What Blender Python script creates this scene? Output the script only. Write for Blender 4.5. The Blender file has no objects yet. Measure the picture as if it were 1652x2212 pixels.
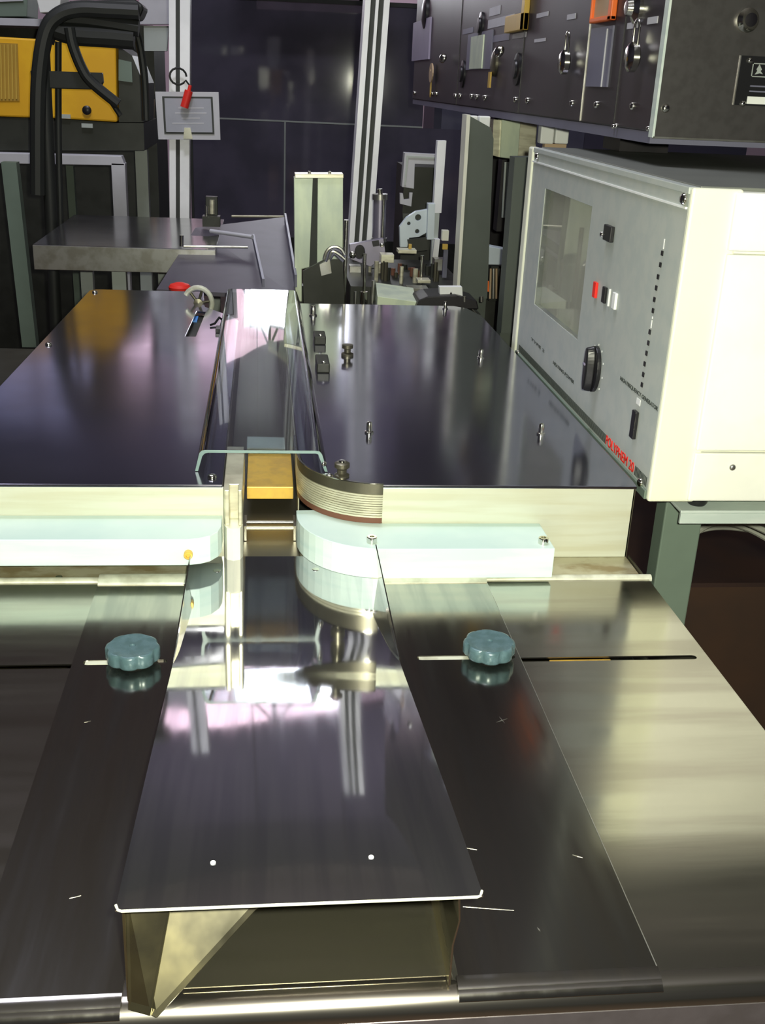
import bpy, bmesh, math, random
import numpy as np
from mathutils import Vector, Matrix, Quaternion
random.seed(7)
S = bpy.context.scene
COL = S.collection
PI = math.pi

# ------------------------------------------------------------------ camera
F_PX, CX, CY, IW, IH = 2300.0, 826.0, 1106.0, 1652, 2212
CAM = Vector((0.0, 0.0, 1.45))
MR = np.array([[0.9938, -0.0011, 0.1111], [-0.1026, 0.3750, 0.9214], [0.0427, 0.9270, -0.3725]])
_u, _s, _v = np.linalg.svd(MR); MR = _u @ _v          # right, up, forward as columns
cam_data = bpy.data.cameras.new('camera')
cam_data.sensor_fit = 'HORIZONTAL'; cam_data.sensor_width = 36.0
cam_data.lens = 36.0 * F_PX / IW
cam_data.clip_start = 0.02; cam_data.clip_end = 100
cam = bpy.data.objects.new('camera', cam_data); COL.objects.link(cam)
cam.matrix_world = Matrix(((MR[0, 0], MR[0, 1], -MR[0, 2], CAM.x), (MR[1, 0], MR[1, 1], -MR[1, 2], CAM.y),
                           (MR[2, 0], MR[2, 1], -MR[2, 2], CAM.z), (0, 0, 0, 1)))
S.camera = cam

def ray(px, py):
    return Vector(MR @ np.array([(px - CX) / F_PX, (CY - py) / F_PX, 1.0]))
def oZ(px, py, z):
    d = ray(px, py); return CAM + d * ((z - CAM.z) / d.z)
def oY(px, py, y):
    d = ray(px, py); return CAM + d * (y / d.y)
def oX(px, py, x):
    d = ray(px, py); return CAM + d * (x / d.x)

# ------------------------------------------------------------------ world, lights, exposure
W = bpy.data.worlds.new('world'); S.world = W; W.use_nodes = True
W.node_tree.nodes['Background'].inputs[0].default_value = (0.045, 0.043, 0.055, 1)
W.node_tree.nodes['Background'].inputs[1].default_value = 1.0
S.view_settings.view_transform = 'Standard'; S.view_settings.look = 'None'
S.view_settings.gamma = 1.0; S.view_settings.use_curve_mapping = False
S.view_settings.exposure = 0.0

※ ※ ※

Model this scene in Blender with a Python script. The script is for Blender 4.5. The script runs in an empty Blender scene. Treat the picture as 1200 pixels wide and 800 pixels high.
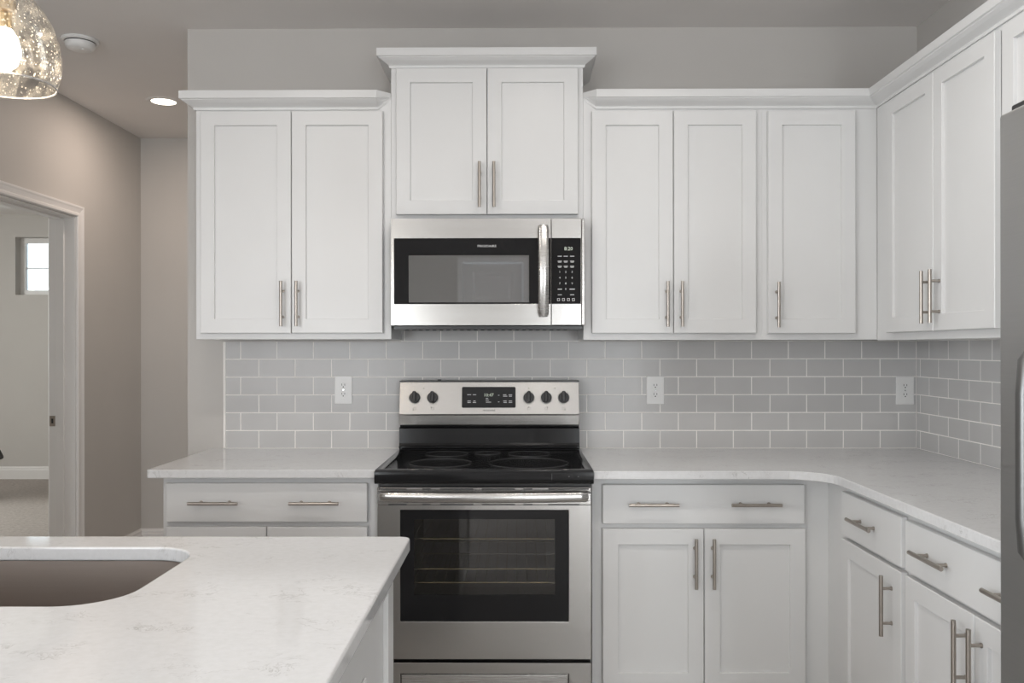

※ ※ ※

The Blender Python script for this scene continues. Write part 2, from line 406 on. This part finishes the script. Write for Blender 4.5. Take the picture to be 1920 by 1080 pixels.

※ ※ ※

WRITTEN PROBLEM →
All lines above starting at the one with "What Blender Python" and ending at the one with "S.camera = cam", inclusive, are to be printed again exactly, with the pictures left out.

THE RESULT →
What Blender Python script creates this scene? Output the script only. Write for Blender 4.5. The Blender file has no objects yet. Measure the picture as if it were 1652x2212 pixels.
import bpy, bmesh, math, random
import numpy as np
from mathutils import Vector, Matrix, Quaternion
random.seed(7)
S = bpy.context.scene
COL = S.collection
PI = math.pi

# ------------------------------------------------------------------ camera
F_PX, CX, CY, IW, IH = 2300.0, 826.0, 1106.0, 1652, 2212
CAM = Vector((0.0, 0.0, 1.45))
MR = np.array([[0.9938, -0.0011, 0.1111], [-0.1026, 0.3750, 0.9214], [0.0427, 0.9270, -0.3725]])
_u, _s, _v = np.linalg.svd(MR); MR = _u @ _v          # right, up, forward as columns
cam_data = bpy.data.cameras.new('camera')
cam_data.sensor_fit = 'HORIZONTAL'; cam_data.sensor_width = 36.0
cam_data.lens = 36.0 * F_PX / IW
cam_data.clip_start = 0.02; cam_data.clip_end = 100
cam = bpy.data.objects.new('camera', cam_data); COL.objects.link(cam)
cam.matrix_world = Matrix(((MR[0, 0], MR[0, 1], -MR[0, 2], CAM.x), (MR[1, 0], MR[1, 1], -MR[1, 2], CAM.y),
                           (MR[2, 0], MR[2, 1], -MR[2, 2], CAM.z), (0, 0, 0, 1)))
S.camera = cam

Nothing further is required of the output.